The Association of Deer Management Groups, the representative body for those who manage Scotland’s upland wild deer, has launched a consultation on a Benchmark for Deer Management Groups at its Annual General Meeting today (Thursday 20 February) at Kingussie.

The voluntary basis of management of Scotland’s wild deer has been under scrutiny by the Scottish Parliament’s Rural Affairs Climate Change and Environment Committee (RACCE) which held an inquiry into deer management and the impact of deer on the environment.  The Committee has recently sent its report to the Minister.  This stops short of recommending a regulated approach and acknowledges progress by DMGs but states that bringing all Groups up to standard is a matter of urgency, suggesting a deadline of the end of 2016.

The Benchmark is intended to provide detailed guidance to Deer Management Groups on how they should operate effectively.  It will form part of the Joint Collaborative Deer Management Project which ADMG is undertaking along with Scottish Natural Heritage.

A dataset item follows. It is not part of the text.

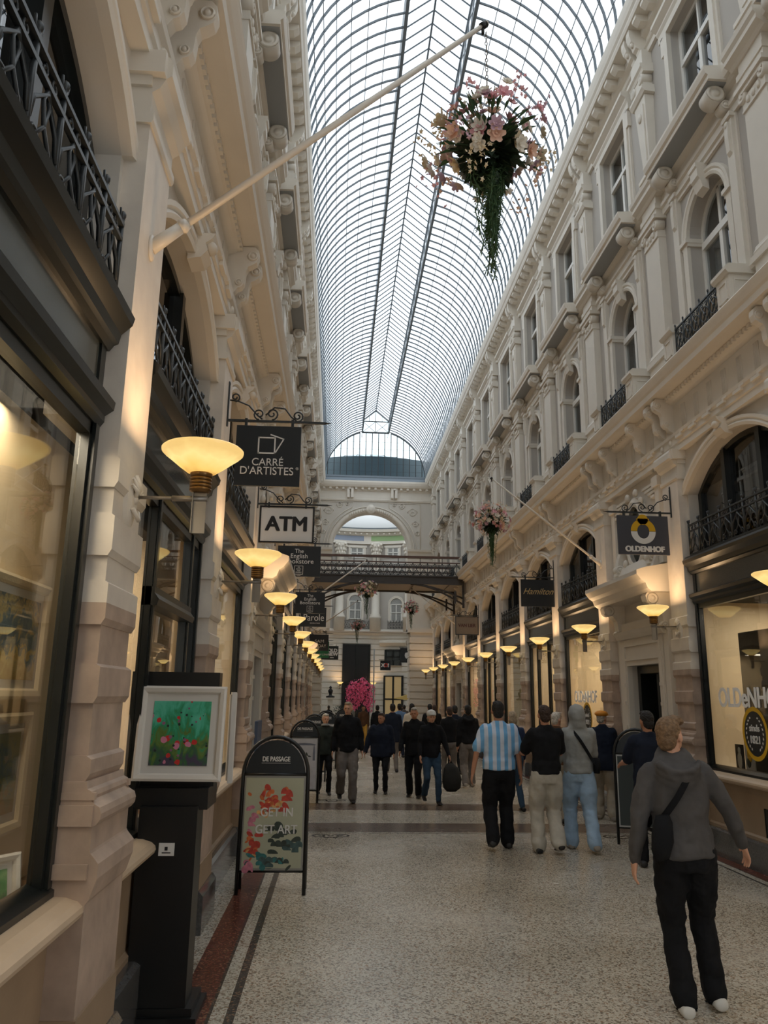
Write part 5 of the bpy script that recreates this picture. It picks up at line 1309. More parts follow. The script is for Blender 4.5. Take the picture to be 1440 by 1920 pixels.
aboard(1.05, 30.2, .5, 1.3, 'small black pavement sign behind the man in mustard trousers', m_board, head='ODES')
aboard(3.98, 10.4, .56, 1.42, 'dark green-black arched pavement sign by the side door behind the blond boy', mat('dark_green_panel', (36, 46, 44), .4), head=None, rz=-.35)

# ---- decals, posters and displays in the right-hand windows
def decal_window(c, wobj, big):
    """lettering stuck on the glass of a right-hand shop window (window local frame: +x to the passage, +y towards camera)"""
    t = text('window_lettering', 'OLDeNHOF', .32 if big else .3, mat('white_vinyl', (252, 252, 250), .6), wobj, (-.132, -.12, 1.83), rot=(pi/2, 0, pi/2), bold=.005, extrude=.002, sx=.86, space=.98)
    r = MB().m(m_yel)
    for (ro_, ri, m_) in ((.3, .25, m_yel), (.25, 0.0, m_board)):
        r.m(m_); n = 32
        for i in range(n):
            a, b = 2*pi*i/n, 2*pi*(i+1)/n
            r.f([r.v(-.134, -.06+q*cos(t_)*.92, 1.44+q*sin(t_)) for q, t_ in ((ro_, a), (ro_, b), (ri, b), (ri, a))][:4 if ri else 3])
    r.build('round_badge', wobj, recalc=False)
    lv = MB().m(m_lwhite)
    for sg in (-1, 1):
        for i in range(9):
            a = -pi/2+sg*(.45+i*.27); p = Vector((-.131, -.06+.2*cos(a)*.92, 1.44+.2*sin(a))); q = a+sg*pi/2+.5*sg
            lv.f([lv.v(-.131, p.y+.035*cos(q+u)*w__, p.z+.035*sin(q+u)*w__) for u, w__ in ((0, 1), (.9, .5), (pi, .3), (-.9, .5))])
    lv.build('laurel_wreath', wobj, recalc=False)
    text('window_lettering', 'sinds', .11, m_lwhite, wobj, (-.131, -.06, 1.5), rot=(pi/2, 0, pi/2), bold=.001); text('window_lettering', '1821', .12, m_lwhite, wobj, (-.131, -.06, 1.37), rot=(pi/2, 0, pi/2), bold=.0015)
for i, k in enumerate(RK[:-1]):
    if abs(k+1.5-8.8) < .1: decal_window(8.8, first_front[('right', i)], True)
    if abs(k+1.5-14.8) < .1: decal_window(14.8, first_front[('right', i)], False)
def banner(x, y, w_, h_, z, ma, label, extra=None, rz=pi/2):
    o = empty('window_poster', (x, y, z), rz, label=label, cat='poster'); b = MB().m(ma); b.box(-w_/2, w_/2, -.004, .004, 0, h_); b.build('poster_sheet', o)
    if extra: extra(o)
    return o
m_red = mat('red_orange_poster', (190, 72, 48), .6, noise=.3, nscale=4)
banner(4.98, 13.95, .5, 1.5, .92, m_red, 'red and orange poster inside the farther Oldenhof window')
banner(5.15, 9.05, 1.35, 1.75, .9, mat('dark_grey_display', (52, 52, 54), .6, noise=.1), 'tall dark display panel behind the nearest Oldenhof window')
def dig(o):
    b = MB().m(mat('poster_figure', (196, 196, 190), .6)); b.ball((0, -.006, .26), (.035, .002, .04), 10, 6); b.ball((0, -.006, .14), (.06, .002, .1), 10, 6); b.build('printed_figure', o)
banner(5.0, 9.66, .2, .33, .95, m_board, 'small dark framed poster with a pale figure low in the nearest Oldenhof window', dig, rz=-pi/2)
def col(o):
    b = MB().m(m_yel); b.ball((0, -.006, .2), (.06, .002, .1), 10, 6); b.m(m_red); b.ball((.02, -.006, .26), (.05, .002, .05), 10, 6); b.m(mdk); b.ball((-.03, -.006, .1), (.05, .002, .06), 8, 5); b.build('printed_shapes', o)
banner(5.0, 9.42, .22, .44, .98, m_sketch, 'colourful magazine poster beside the pale-figure poster in the nearest Oldenhof window', col, rz=-pi/2)
m_wb = mat('white_banner', (190, 194, 206), .7, noise=.06, nscale=3)
for j, (y, m_) in enumerate(((32.8, m_wb), (35.8, m_wb), (26.2, mat('coral_window_poster', (220, 120, 92), .7, noise=.15, nscale=3)), (20.8, mat('cream_sheet', (220, 200, 160), .7)))):
    banner(4.9, y, 1.4, 1.95, .95, m_, ('tall white banner in a far right shop window, nearer one', 'tall white banner in a far right shop window, farthest one', 'coral pink poster in a right shop window beyond the tan sign', 'cream panel in the right shop window beyond the Hamilton sign')[j])
# yellow garment or box seen in the arched window
mb = MB().m(m_yel); mb.box(-.12, .12, -.1, .1, 0, .3); mb.build('yellow_storage_box', None, (5.35, 8.35, 4.16), label='yellow box behind the arched window above the nearest Oldenhof shopfront', cat='box')
mb = MB().m(mat('oak_shelf', (120, 96, 66), .6)); mb.box(-.2, .2, -1.0, 1.0, 4.08, 4.12); mb.box(-.2, .2, -1.0, 1.0, 4.5, 4.54); mb.box(-.18, -.14, -.9, -.86, 3.16, 4.5); mb.box(-.18, -.14, .86, .9, 3.16, 4.5)
mb.m(mat('storage_boxes', (110, 108, 100), .8, noise=.2)); [mb.box(-.14, .14, -.9+.3*i, -.7+.3*i, 4.12, 4.3+.05*(i % 3)) for i in range(6) if i not in (1,)]
mb.build('storage_shelf', None, (5.35, 8.8, .06), label='shelf of boxes behind the arched window above the nearest Oldenhof shopfront', cat='shelf')
# pale panel inside the left doorway
mb = MB().m(m_sand); mb.box(-.02, .02, 0, .8, .02, 2.3); mb.build('pale_partition', None, (-1.42, 5.95, .9), label='pale pinkish partition board inside the doorway left of the black stand', cat='partition')
# parking-ticket style wall box and blue door panel on the left side door
mb = MB().m(mat('blue_grey_door_paint', (86, 98, 122), .5)); mb.box(-.02, .02, -.3, .3, .12, 1.45); mb.build('blue_panel', None, (-1.02, 10.95, 0), label='blue-grey panel leaning at the left side doorway', cat='panel')
mb = MB().m(m_white); mb.box(-.02, .02, -.05, .05, 0, .14); mb.build('wall_switch_box', None, (-1.14, 10.25, 1.6), label='small white intercom box beside the left side doorway', cat='intercom')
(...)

Richard Cooke, Chairman of the Association of Deer Management Groups says:

“We are putting the ADMG draft Benchmark out to consultation to all our Member DMGs because it is crucial that they understand what they need to do if the voluntary basis of deer management is to be considered fit for purpose and to continue into the future.  It is targeted mainly at the Deer Groups that now exist across the open hill red deer range.

“The Benchmark outlines how DMGs should operate.  It covers membership, meetings, constitution; a commitment to deer management planning, adherence to the Code of Practice on Deer Management and the ADMG Principles of Collaboration; counting, cull planning and habitat condition monitoring; also training and having a communications plan.

“While many DMGs will have no problem in attaining what will be required, or indeed already do so, other Groups have a lot of ground to make up and need to take on board that this cannot be ignored and that urgent action is required.  ADMG will provide whatever support is needed to help them do so by providing training, advice and mentoring.

“The crux of the situation is that unless we can prove that the voluntary system can not only deliver the individual and collective objectives of DMG members but also meet the expectations of Government, then a statutory system remains a real possibility.”